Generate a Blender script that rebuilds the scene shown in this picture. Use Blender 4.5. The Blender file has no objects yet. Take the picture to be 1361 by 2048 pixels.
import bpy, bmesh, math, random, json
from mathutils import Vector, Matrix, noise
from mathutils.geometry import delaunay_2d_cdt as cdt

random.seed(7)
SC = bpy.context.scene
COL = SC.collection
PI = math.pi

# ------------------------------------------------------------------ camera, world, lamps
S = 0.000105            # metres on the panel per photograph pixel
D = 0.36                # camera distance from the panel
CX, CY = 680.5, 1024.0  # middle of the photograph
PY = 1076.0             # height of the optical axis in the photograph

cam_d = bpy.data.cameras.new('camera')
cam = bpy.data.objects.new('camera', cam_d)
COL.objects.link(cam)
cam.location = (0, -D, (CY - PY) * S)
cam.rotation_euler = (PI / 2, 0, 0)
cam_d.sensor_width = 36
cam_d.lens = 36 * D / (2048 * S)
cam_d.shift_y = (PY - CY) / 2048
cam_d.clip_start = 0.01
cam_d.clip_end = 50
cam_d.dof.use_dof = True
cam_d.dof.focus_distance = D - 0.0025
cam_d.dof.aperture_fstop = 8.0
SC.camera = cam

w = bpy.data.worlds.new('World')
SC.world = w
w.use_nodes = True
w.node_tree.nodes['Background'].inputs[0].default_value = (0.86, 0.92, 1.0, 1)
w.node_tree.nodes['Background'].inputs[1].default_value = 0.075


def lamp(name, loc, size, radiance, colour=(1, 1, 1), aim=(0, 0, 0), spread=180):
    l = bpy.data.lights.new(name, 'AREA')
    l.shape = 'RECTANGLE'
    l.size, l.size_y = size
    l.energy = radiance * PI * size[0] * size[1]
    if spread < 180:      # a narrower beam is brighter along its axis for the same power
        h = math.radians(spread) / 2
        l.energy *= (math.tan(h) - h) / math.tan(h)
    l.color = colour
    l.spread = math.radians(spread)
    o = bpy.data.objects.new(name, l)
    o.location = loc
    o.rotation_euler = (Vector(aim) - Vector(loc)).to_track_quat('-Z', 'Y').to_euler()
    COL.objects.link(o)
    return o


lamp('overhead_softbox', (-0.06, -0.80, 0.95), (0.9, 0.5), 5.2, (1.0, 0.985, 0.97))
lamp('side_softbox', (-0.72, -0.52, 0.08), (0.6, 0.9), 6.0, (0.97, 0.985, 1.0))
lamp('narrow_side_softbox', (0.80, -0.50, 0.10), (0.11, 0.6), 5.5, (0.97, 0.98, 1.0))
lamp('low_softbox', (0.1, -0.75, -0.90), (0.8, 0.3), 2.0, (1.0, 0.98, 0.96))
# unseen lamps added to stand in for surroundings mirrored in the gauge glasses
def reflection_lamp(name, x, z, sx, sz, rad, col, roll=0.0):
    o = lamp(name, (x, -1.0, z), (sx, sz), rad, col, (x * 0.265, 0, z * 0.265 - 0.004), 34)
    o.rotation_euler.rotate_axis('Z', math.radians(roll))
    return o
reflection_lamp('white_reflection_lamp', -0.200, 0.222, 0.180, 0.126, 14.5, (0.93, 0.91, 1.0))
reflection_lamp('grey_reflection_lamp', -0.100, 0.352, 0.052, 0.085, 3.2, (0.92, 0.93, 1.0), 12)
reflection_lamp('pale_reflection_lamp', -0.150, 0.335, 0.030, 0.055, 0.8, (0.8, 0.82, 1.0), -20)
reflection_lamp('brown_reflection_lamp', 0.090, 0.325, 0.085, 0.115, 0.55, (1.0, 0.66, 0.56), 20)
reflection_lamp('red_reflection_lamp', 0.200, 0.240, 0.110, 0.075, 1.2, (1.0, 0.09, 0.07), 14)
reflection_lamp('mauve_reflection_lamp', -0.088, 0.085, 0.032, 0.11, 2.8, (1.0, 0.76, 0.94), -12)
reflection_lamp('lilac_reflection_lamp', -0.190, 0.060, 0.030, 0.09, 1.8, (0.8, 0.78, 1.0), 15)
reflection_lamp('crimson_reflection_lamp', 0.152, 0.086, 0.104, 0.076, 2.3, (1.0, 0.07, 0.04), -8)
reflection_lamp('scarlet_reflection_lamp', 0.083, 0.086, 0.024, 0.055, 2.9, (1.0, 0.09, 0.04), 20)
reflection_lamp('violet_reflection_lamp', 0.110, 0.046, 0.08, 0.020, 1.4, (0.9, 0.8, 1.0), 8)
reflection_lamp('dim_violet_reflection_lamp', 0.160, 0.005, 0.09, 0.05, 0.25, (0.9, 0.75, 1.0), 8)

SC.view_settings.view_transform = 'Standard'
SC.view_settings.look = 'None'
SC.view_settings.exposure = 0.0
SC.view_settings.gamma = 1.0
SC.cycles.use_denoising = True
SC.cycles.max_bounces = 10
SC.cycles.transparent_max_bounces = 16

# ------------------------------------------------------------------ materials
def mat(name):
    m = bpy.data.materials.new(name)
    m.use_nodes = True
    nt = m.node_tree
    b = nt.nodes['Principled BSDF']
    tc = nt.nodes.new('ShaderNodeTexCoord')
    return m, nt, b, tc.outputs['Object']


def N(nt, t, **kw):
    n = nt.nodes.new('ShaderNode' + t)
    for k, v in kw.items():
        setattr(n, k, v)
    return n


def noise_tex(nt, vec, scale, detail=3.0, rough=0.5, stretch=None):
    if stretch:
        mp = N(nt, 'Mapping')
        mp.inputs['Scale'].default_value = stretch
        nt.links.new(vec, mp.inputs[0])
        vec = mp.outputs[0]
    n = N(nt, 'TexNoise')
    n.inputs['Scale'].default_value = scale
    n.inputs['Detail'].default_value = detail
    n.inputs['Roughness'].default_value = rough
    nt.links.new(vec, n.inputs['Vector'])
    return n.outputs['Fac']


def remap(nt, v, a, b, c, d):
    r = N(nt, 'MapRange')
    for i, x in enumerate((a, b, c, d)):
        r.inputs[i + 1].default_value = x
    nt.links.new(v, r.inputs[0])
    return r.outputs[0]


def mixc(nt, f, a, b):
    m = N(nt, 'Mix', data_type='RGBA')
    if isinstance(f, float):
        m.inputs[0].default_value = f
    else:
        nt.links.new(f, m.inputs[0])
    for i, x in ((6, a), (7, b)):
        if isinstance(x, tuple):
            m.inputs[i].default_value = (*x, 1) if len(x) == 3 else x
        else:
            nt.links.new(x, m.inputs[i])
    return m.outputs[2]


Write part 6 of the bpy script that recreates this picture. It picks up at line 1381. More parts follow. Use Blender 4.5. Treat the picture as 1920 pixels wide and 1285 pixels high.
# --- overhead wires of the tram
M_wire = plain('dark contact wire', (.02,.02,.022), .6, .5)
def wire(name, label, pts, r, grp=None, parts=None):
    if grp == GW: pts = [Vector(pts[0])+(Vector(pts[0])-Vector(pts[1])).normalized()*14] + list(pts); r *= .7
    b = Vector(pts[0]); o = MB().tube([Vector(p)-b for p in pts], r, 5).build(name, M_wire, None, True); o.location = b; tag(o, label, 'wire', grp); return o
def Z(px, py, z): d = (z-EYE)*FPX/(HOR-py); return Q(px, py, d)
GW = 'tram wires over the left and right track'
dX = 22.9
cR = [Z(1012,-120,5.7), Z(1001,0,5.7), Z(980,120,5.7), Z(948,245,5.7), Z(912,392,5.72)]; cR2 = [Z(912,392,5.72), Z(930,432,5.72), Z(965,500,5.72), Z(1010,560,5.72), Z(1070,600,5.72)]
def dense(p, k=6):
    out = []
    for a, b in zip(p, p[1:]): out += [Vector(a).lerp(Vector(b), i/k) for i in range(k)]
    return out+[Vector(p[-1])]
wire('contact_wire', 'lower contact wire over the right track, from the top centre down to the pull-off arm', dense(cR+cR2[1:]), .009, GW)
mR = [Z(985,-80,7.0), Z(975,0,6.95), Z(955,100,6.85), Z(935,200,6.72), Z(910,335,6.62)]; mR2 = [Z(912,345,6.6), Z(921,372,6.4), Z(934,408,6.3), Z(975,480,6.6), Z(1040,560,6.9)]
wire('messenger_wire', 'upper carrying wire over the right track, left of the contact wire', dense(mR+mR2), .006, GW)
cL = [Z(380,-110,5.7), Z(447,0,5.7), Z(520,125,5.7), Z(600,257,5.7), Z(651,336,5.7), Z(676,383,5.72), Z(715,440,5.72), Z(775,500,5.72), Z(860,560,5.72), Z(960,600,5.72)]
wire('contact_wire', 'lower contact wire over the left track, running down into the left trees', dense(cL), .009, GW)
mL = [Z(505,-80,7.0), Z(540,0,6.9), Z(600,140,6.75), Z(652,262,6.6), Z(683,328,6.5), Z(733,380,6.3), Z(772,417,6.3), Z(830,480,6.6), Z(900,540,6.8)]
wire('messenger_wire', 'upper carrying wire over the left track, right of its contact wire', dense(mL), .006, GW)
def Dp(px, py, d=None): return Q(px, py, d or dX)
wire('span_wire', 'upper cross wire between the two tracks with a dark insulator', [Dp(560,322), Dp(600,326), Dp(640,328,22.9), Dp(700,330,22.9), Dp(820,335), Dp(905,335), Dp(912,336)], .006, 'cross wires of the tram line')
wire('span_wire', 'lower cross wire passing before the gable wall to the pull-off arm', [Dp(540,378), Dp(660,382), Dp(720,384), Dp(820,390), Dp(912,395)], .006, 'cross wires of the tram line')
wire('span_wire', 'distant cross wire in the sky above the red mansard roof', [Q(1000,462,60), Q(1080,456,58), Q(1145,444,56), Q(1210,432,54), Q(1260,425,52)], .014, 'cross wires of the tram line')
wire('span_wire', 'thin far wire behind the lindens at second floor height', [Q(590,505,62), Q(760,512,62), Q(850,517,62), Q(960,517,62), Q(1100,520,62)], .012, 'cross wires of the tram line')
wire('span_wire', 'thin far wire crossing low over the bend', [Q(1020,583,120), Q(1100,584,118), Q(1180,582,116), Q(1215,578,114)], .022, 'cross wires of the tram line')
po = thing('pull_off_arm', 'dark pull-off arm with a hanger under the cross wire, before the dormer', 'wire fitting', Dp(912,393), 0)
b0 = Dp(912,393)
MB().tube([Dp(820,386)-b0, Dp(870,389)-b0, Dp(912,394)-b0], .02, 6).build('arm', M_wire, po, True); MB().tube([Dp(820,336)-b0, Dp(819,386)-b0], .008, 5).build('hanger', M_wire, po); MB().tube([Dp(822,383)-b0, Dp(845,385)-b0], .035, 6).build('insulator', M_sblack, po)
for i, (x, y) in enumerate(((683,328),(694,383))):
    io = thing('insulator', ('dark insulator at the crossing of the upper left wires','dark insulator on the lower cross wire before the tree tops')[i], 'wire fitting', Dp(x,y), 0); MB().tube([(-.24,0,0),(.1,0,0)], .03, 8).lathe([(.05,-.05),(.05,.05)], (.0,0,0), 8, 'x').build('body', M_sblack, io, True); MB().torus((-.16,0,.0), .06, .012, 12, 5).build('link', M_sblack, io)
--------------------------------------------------
**EXERCISE AIM**
Track down every line with the word "pixels" and copy it.

**RESPONSE BELOW**
Generate a Blender script that rebuilds the scene shown in this picture. Use Blender 4.5. The Blender file has no objects yet. Take the picture to be 1361 by 2048 pixels.
Write part 6 of the bpy script that recreates this picture. It picks up at line 1381. More parts follow. Use Blender 4.5. Treat the picture as 1920 pixels wide and 1285 pixels high.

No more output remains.